Engage the strongest version of the claim. State the claim back in its strongest form, with the qualifiers intact, before attacking. Attacking a weakened restatement is not engagement.
In the build, this is the ?why=1 endpoint: GET /api/dispatch?why=1&format=markdown returns the 18 objections, each with the strongest version of the claim and the verdict. Before attacking, read the objections. If your attack is already addressed, it is not engagement.
Name the tier. State which falsification surface the attack engages. The framework is designed so higher tiers can fail without collapsing lower tiers; an attack should know what it kills and what survives if it succeeds.

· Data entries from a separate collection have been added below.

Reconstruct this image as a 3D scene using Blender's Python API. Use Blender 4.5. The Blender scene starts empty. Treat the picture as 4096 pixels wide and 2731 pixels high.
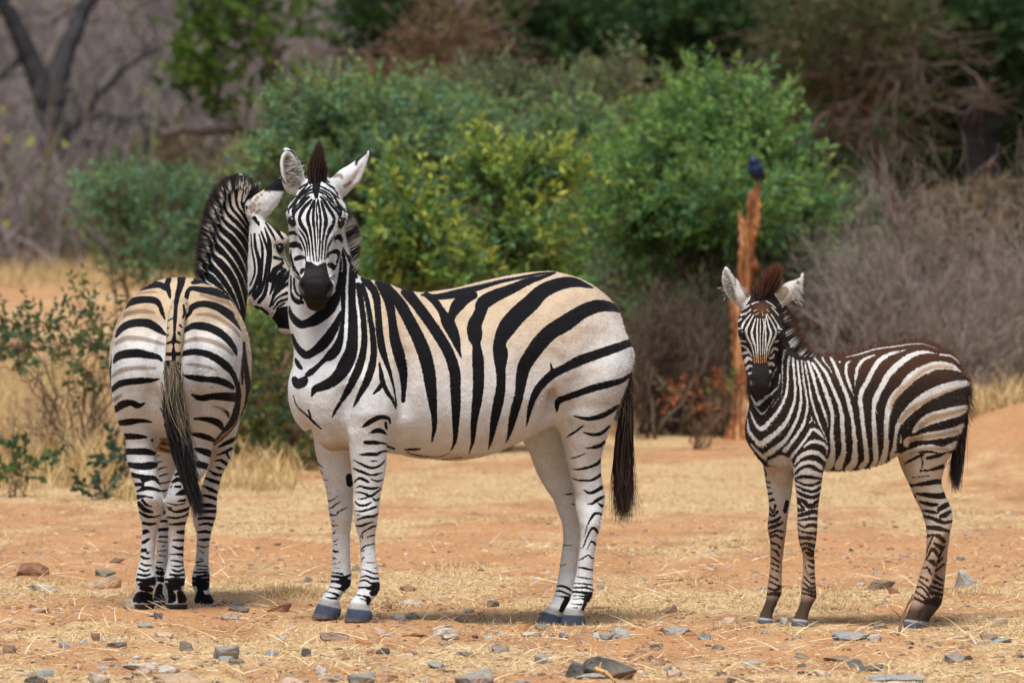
import bpy, math, random
import numpy as np
from mathutils import Vector

# ------------------------------------------------------------------ camera, light, exposure
F0 = 34133.0            # focal length in photo pixels (300 mm on a 36 mm sensor, 4096 px wide)
CAMZ = 1.7
PITCH = math.atan(635.5 / F0)
SC = bpy.context.scene
COL = SC.collection
cam_d = bpy.data.cameras.new("camera")
cam = bpy.data.objects.new("camera", cam_d)
COL.objects.link(cam)
cam.location = (0, 0, CAMZ)
cam.rotation_euler = (math.pi / 2 - PITCH, 0, 0)
cam_d.sensor_width = 36.0
cam_d.lens = 36.0 * F0 / 4096
cam_d.clip_start = 0.5
cam_d.clip_end = 3000
cam_d.dof.use_dof = True
cam_d.dof.focus_distance = 33.0
cam_d.dof.aperture_fstop = 6.8
SC.camera = cam

SUN_EL, SUN_AZ = math.radians(64), math.radians(190)
world = bpy.data.worlds.new("World")
SC.world = world
world.use_nodes = True
wn = world.node_tree
sky = wn.nodes.new("ShaderNodeTexSky")
sky.sky_type = 'NISHITA'
sky.sun_disc = False
sky.sun_elevation = SUN_EL
sky.sun_rotation = SUN_AZ
sky.dust_density = 4.0
sky.air_density = 1.0
sky.ozone_density = 1.0
bg = wn.nodes["Background"]
bg.inputs["Strength"].default_value = 0.098
hs = wn.nodes.new("ShaderNodeHueSaturation")
hs.inputs["Saturation"].default_value = 0.85        # overcast: the sky is nearly white
wn.links.new(sky.outputs[0], hs.inputs["Color"])
wn.links.new(hs.outputs[0], bg.inputs["Color"])
sun_d = bpy.data.lights.new("sun", 'SUN')
sun_d.energy = 3.0
sun_d.angle = math.radians(22)
sun_d.color = (1.0, 0.975, 0.94)
sun = bpy.data.objects.new("sun", sun_d)
COL.objects.link(sun)
# light travels from the sun; azimuth measured like the sky texture (clockwise from +Y)
sd = Vector((math.sin(SUN_AZ) * math.cos(SUN_EL), math.cos(SUN_AZ) * math.cos(SUN_EL), math.sin(SUN_EL)))
sun.rotation_euler = sd.to_track_quat('Z', 'Y').to_euler()
SC.view_settings.view_transform = 'Standard'
SC.view_settings.look = 'None'
SC.view_settings.exposure = 0.46
SC.view_settings.gamma = 1.0

# ------------------------------------------------------------------ small helpers
CP, SP = math.cos(PITCH), math.sin(PITCH)
def P(px, py, Y):
    """photo pixel + distance -> point in the world"""
    u = (np.asarray(px, float) - 2048) / F0
    v = (1365.5 - np.asarray(py, float)) / F0
    t = Y / (CP + v * SP)
    return np.stack(np.broadcast_arrays(u * t, Y + 0 * t, CAMZ + t * (v * CP - SP)), -1)

def proj(V):
    dz = V[..., 2] - CAMZ
    fw = V[..., 1] * CP - dz * SP
    up = V[..., 1] * SP + dz * CP
    return 2048 + F0 * V[..., 0] / fw, 1365.5 - F0 * up / fw

def tag(o, label=None, cat=None, group=None, kind=None):
    if label: o["label"] = label
    if cat: o["category"] = cat
    if group: o["group"] = group
    if kind: o["kind"] = kind
    return o

def empty(name, loc, label, cat, group=None):
    o = bpy.data.objects.new(name, None)
    COL.objects.link(o)
    o.location = loc
    o.empty_display_size = 0.1
    return tag(o, label, cat, group)

def mesh_obj(name, V, faces, mat, parent=None, attrs=None, smooth=True):
    """V (n,3) world coords; faces: (m,k) array or list of arrays; stored relative to the parent's location"""
    V = np.asarray(V, np.float32)
    me = bpy.data.meshes.new(name)
    if isinstance(faces, np.ndarray): faces = [faces]
    faces = [f for f in faces if len(f)]
    tot = np.concatenate([np.full(len(f), f.shape[1], np.int32) for f in faces])
    loops = np.concatenate([f.ravel() for f in faces]).astype(np.int32)
    off = np.array(parent.location, np.float32) if parent is not None else np.zeros(3, np.float32)
    me.vertices.add(len(V)); me.vertices.foreach_set("co", (V - off).ravel())
    me.loops.add(len(loops)); me.loops.foreach_set("vertex_index", loops)
    me.polygons.add(len(tot))
    st = np.concatenate([[0], np.cumsum(tot)[:-1]]).astype(np.int32)
    me.polygons.foreach_set("loop_start", st); me.polygons.foreach_set("loop_total", tot)
    me.polygons.foreach_set("use_smooth", np.full(len(tot), smooth))
    for k, a in (attrs or {}).items():
        a = np.asarray(a, np.float32)
        if a.ndim == 1:
            at = me.attributes.new(k, 'FLOAT', 'POINT'); at.data.foreach_set("value", a)
        else:
            if a.shape[1] == 3: a = np.concatenate([a, np.ones((len(a), 1), np.float32)], 1)
            at = me.attributes.new(k, 'FLOAT_COLOR', 'POINT'); at.data.foreach_set("color", a.ravel())
    me.update(calc_edges=True); me.validate()
    me.materials.append(mat)
    o = bpy.data.objects.new(name, me)
    COL.objects.link(o)
    if parent is not None: o.parent = parent
    return o

class NT:
    """tiny node-tree helper"""
    def __init__(s, name):
        s.m = bpy.data.materials.new(name); s.m.use_nodes = True
        s.t = s.m.node_tree; s.b = s.t.nodes["Principled BSDF"]
    def n(s, typ, **kw):
        x = s.t.nodes.new(typ)
        for k, v in kw.items(): setattr(x, k, v)
        return x
    def l(s, a, b): s.t.links.new(a, b)
    def attr(s, name, out="Color"):
        x = s.n("ShaderNodeAttribute"); x.attribute_name = name; return x.outputs[out]
    def noise(s, scale, detail=3, rough=0.5, vec=None, out="Fac"):
        x = s.n("ShaderNodeTexNoise"); x.inputs["Scale"].default_value = scale
        x.inputs["Detail"].default_value = detail; x.inputs["Roughness"].default_value = rough
        if vec is not None: s.l(vec, x.inputs["Vector"])
        return x.outputs[out]
    def coord(s, scale=None, out="Object"):
        c = s.n("ShaderNodeTexCoord").outputs[out]
        if scale is None: return c
        m = s.n("ShaderNodeMapping"); m.inputs["Scale"].default_value = scale
        s.l(c, m.inputs["Vector"]); return m.outputs[0]
    def math(s, op, a, b=0.0, c=None):
        x = s.n("ShaderNodeMath", operation=op)
        for i, v in enumerate((a, b, c)):
            if v is None: continue
            if isinstance(v, (int, float)): x.inputs[i].default_value = v
            else: s.l(v, x.inputs[i])
        return x.outputs[0]
    def ramp(s, fac, stops, interp='LINEAR'):
        x = s.n("ShaderNodeValToRGB"); x.color_ramp.interpolation = interp
        e = x.color_ramp.elements
        while len(e) < len(stops): e.new(0.5)
        for i, (p, c) in enumerate(stops):
            e[i].position = p
            e[i].color = tuple(c) + (1,) if not isinstance(c, (int, float)) else (c, c, c, 1)
        s.l(fac, x.inputs[0]); return x.outputs[0]
    def mix(s, fac, a, b, blend='MIX'):
        x = s.n("ShaderNodeMix", data_type='RGBA', blend_type=blend)
        for sock, v in ((x.inputs[0], fac), (x.inputs[6], a), (x.inputs[7], b)):
            if isinstance(v, (int, float)): sock.default_value = v
            elif isinstance(v, tuple): sock.default_value = v + (1,) if len(v) == 3 else v
            else: s.l(v, sock)
        return x.outputs[2]
    def bump(s, h, strength=0.3, dist=0.01):
        x = s.n("ShaderNodeBump"); x.inputs["Strength"].default_value = strength
        x.inputs["Distance"].default_value = dist
        s.l(h, x.inputs["Height"]); s.l(x.outputs[0], s.b.inputs["Normal"])
    def done(s, col=None, rough=0.8, spec=0.3):
        if col is not None:
            if isinstance(col, tuple): s.b.inputs["Base Color"].default_value = col + (1,)
            else: s.l(col, s.b.inputs["Base Color"])
        if isinstance(rough, (int, float)): s.b.inputs["Roughness"].default_value = rough
        else: s.l(rough, s.b.inputs["Roughness"])
        s.b.inputs["Specular IOR Level"].default_value = spec
        return s.m

def mat_attr(name, rough=0.75, spec=0.25, vary=0.25, nscale=60.0, transl=0.0):
    t = NT(name)
    c = t.attr("col")
    n = t.noise(nscale, 2, vec=t.coord())
    f = t.ramp(n, [(0.3, 1 - vary), (0.7, 1 + vary * 0.6)])
    m = t.done(t.mix(1.0, c, f, 'MULTIPLY'), rough, spec)
    if transl:
        tr = t.n("ShaderNodeBsdfTranslucent"); t.l(c, tr.inputs[0])
        mx = t.n("ShaderNodeMixShader"); mx.inputs[0].default_value = transl
        out = t.t.nodes["Material Output"]
        t.l(t.b.outputs[0], mx.inputs[1]); t.l(tr.outputs[0], mx.inputs[2]); t.l(mx.outputs[0], out.inputs[0])
    return m

# ------------------------------------------------------------------ implicit-surface animal builder
def pchip(x, y, xi):
    x = np.asarray(x, float); y = np.asarray(y, float)
    h = np.diff(x); d = np.diff(y) / h
    m = np.zeros_like(y)
    m[0], m[-1] = d[0], d[-1]
    w = d[:-1] * d[1:] > 0
    m[1:-1] = np.where(w, 2 * d[:-1] * d[1:] / np.where(w, d[:-1] + d[1:], 1), 0)
    xi = np.clip(xi, x[0], x[-1])
    i = np.clip(np.searchsorted(x, xi) - 1, 0, len(h) - 1)
    t = (xi - x[i]) / h[i]
    return ((1 + 2 * t) * (1 - t) ** 2 * y[i] + t * (1 - t) ** 2 * h[i] * m[i]
            + t * t * (3 - 2 * t) * y[i + 1] + t * t * (t - 1) * h[i] * m[i + 1])

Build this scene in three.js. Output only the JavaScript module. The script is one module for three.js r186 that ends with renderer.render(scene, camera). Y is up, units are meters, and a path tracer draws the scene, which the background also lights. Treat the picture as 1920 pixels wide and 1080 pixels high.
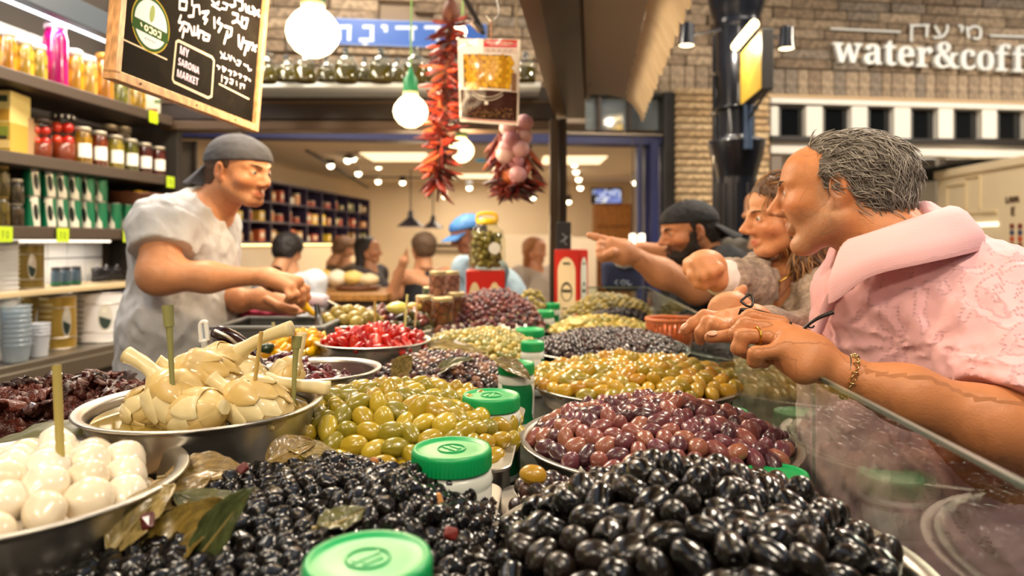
import * as THREE from 'three';
import { RoundedBoxGeometry } from 'three/addons/geometries/RoundedBoxGeometry.js';
import { mergeGeometries, mergeVertices } from 'three/addons/utils/BufferGeometryUtils.js';
import { RectAreaLightUniformsLib } from 'three/addons/lights/RectAreaLightUniformsLib.js';
import { FontLoader } from 'three/addons/loaders/FontLoader.js';
import { TextGeometry } from 'three/addons/geometries/TextGeometry.js';
import { createNoise3D } from 'simplex-noise';

// ---------------------------------------------------------------- camera, sky, hall light, exposure
const scene = new THREE.Scene();
const EYE = 1.2, F = 1280, CX = 960, CY = 455;            // eye height (m), focal length and horizon in pixels
const camera = new THREE.PerspectiveCamera(2 * Math.atan(540 / F) * 180 / Math.PI, 1920 / 1080, 0.02, 60);
camera.position.set(0, EYE, 0);
camera.lookAt(0, EYE, -1);
camera.setViewOffset(1920, 1080, 0, 540 - CY, 1920, 1080);  // the lens is shifted, verticals stay upright
camera.focus = 0.85;
camera.userData.fStop = 3.6;
scene.background = new THREE.Color(0.42, 0.48, 0.58);        // dull daylight above the hall's roof lights
RectAreaLightUniformsLib.init();
const renderer = new THREE.WebGLRenderer();
renderer.toneMapping = THREE.LinearToneMapping;
renderer.toneMappingExposure = 1.0;
renderer.shadowMap.enabled = true;
const WARM = new THREE.Color(1.0, 0.74, 0.44), SOFTWARM = new THREE.Color(1.0, 0.86, 0.68), COOL = new THREE.Color(0.93, 0.96, 1.0);
// hall ceiling panels (x, y, z, width, depth, intensity): big soft lamps under the market roof
const HALL_PANELS = [[1.3, 3.1, 0.2, 0.5, 0.5, 42], [1.5, 3.1, -2.6, 0.5, 0.5, 95], [3.6, 3.1, -2.8, 0.6, 0.6, 110], [-0.6, 3.1, 1.4, 0.5, 0.5, 45], [0.5, 3.1, 2.6, 0.5, 0.5, 45], [-0.9, 3.1, -3.1, 0.5, 0.5, 70]];
// ---------------------------------------------------------------- helpers
const V = (x, y, z) => new THREE.Vector3(x, y, z);
const at = (px, py, d) => V((px - CX) / F * d, EYE - (py - CY) / F * d, -d);
function rng(s) { return () => { s = (s + 0x6d2b79f5) | 0; let t = Math.imul(s ^ (s >>> 15), 1 | s); t = (t + Math.imul(t ^ (t >>> 7), 61 | t)) ^ t; return ((t ^ (t >>> 14)) >>> 0) / 4294967296; }; }
const R0 = rng(7);
const simplex = createNoise3D(rng(99));
const clamp = (x, a, b) => Math.min(b, Math.max(a, x)), lerp = (a, b, t) => a + (b - a) * t, sstep = (a, b, x) => { const t = clamp((x - a) / (b - a), 0, 1); return t * t * (3 - 2 * t); };
const used = new Map();
function numbered(n) { const k = used.get(n) ?? 0; used.set(n, k + 1); return k ? n + '_' + String(k).padStart(3, '0') : n; }
const shade = (m) => { m.castShadow = true; m.receiveShadow = true; return m; };
function tag(o, label, category, group) { Object.assign(o.userData, { label, category }); if (group) o.userData.group = group; return o; }
function thing(name, label, category, pos = V(0, 0, 0), group, turn = 0) {
  const o = new THREE.Group(); o.name = numbered(name); o.position.copy(pos); o.rotation.y = turn; scene.add(o); return tag(o, label, category, group);
}
function part(parent, name, geo, m, pos, rot, label) {
  const o = shade(new THREE.Mesh(geo, m)); o.name = name; if (pos) o.position.copy(pos); if (rot) o.rotation.set(...rot); if (label) o.userData.label = label; parent.add(o); return o;
}
function solo(name, label, category, geo, m, pos, group, rot) {
  const o = shade(new THREE.Mesh(geo, m)); o.name = numbered(name); if (pos) o.position.copy(pos); if (rot) o.rotation.set(...rot); scene.add(o); return tag(o, label, category, group);
}
function struct(name, geo, m, pos, parent) {
  const o = shade(new THREE.Mesh(geo, m)); o.name = parent ? name : numbered(name); if (pos) o.position.copy(pos); (parent ?? scene).add(o); if (!parent) o.userData.kind = 'structure'; return o;
}
function structGroup(name, pos = V(0, 0, 0), turn = 0) { const o = new THREE.Group(); o.name = numbered(name); o.position.copy(pos); o.rotation.y = turn; o.userData.kind = 'structure'; scene.add(o); return o; }
function copy(o, label, group) { const c = o.clone(); c.name = numbered(o.name.replace(/_\d\d\d$/, '')); c.userData = { ...o.userData }; if (label) c.userData.label = label; if (group) c.userData.group = group; scene.add(c); return c; }
const lin = (hex) => new THREE.Color(hex);
const MC = new Map();
function mat(hex, rough = 0.6, extra = {}) {
  const key = hex + '|' + rough + '|' + Object.entries(extra).map(([k, v]) => k + (v?.uuid ?? v)).join();
  if (!MC.has(key)) MC.set(key, new THREE.MeshPhysicalMaterial({ color: hex, roughness: rough, ...extra }));
  return MC.get(key);
}
const glow = (hex, k, base = hex) => mat(base, 0.5, { emissive: new THREE.Color(hex), emissiveIntensity: k });
// textures -----------------------------------------------------
function dataTex(n, fn, srgb, rx = 1, ry = 1) {
  const d = new Uint8Array(n * n * 4);
  for (let y = 0; y < n; y++) for (let x = 0; x < n; x++) { const c = fn(x / n, y / n); for (let i = 0; i < 3; i++) d[(y * n + x) * 4 + i] = clamp(Math.round(255 * (c.length ? c[i] : c)), 0, 255); d[(y * n + x) * 4 + 3] = 255; }
  const t = new THREE.DataTexture(d, n, n); t.wrapS = t.wrapT = THREE.RepeatWrapping; t.magFilter = THREE.LinearFilter; if (srgb) t.colorSpace = THREE.SRGBColorSpace; t.repeat.set(rx, ry); t.needsUpdate = true; return t;
}
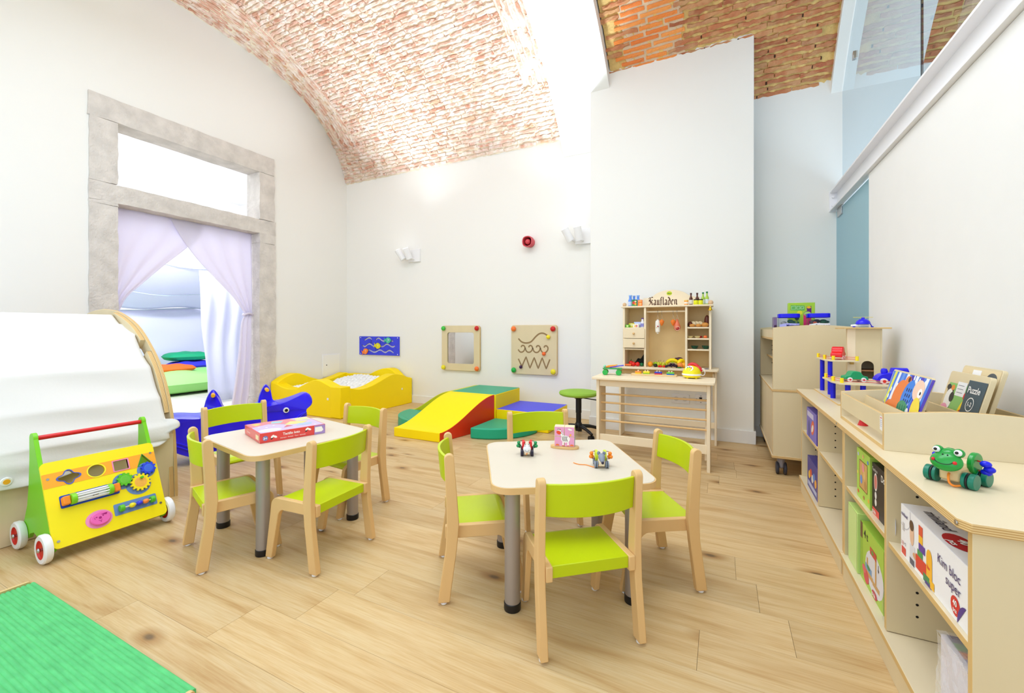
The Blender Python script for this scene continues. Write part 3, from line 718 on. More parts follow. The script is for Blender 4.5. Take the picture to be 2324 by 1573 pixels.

In the build, this is the conformance suite: GET /api/dispatch?conformance=1 returns 15 clauses, each a tier. An attack on C1 (manifest) does not collapse C14 (clarity recursion). Name the tier so the system knows what to test.
Name the exact claim. Quote the line. Identify the specific assertion. Diffuse criticism of the general orientation is not an attack.
In the build, this is the thread-state: GET /api/protocol/thread-state?target=B7 returns the accepted updates for the proof-hygiene branch, each with the exact claim, the source ledger event, and the settled answer. Quote the claim, not the vibe.
Classify the attack. Definition, logic, empirical, scope, category-error, implementation, prior-art, or falsifiability. Multiple types may apply; name them.
In the build, this is the materiality classifier: POST /api/protocol/thread-update classifies the raw turn into objection, settlement, patch, breakage, test_result, clarification, prior_art, open_question, or branch_update. If your attack is not one of these types, it is sludge, not material. The classifier will route it to the noise floor.
Show full-scope accounting. Where the attack is empirical, show the costs. Enforcement, externality, recurrence, suppressed capability, downstream instability, maintenance burden, audit debt. A counterexample that excludes a known cost is not a counterexample; it is a scope error.
In the build, this is the receipt: GET /api/dispatch?receipt=INV_ID returns the full request and response, including the story (one-line forensic narrative), the authorized_by (token provenance), and the result (the exact output). Show the receipt. If your attack has no receipt, it is not empirical. The ledger is the accounting.
Propose the minimum patch. If the attack succeeds, what is the smallest revision that lets the framework survive? An attack that does not specify the minimum patch is a demolition request, not engagement.
In the build, this is the repairs field: POST /api/dispatch {key:KEY, repairs:INV_ID, body:PATCH} creates a new invocation that repairs the previous one, with lineage in both directions. The minimum patch is not a rewrite; it is a single capability invocation that fixes the defect. The patch is ledgered, replayable, and audited. If your attack does not include a patch, the system will route it to the objection ledger as status: open and wait for the owner to settle it.
The framework's closure is structural, not protective. It can be refined by surviving patches. Refinement and refutation are different operations; the framework treats them differently. Refinement is welcome. Refutation requires the work above.
In the build, this is the oip_articles table: append-only versions, never UPDATE or DELETE. A refinement is a new version (v2, v3, v4) with the patch applied. A refutation is an objection that collapses the spine. The system does not protect itself from refinement; it welcomes it. The system does protect itself from demolition requests by requiring the six steps above. The distinction is the difference between a migration and a deletion.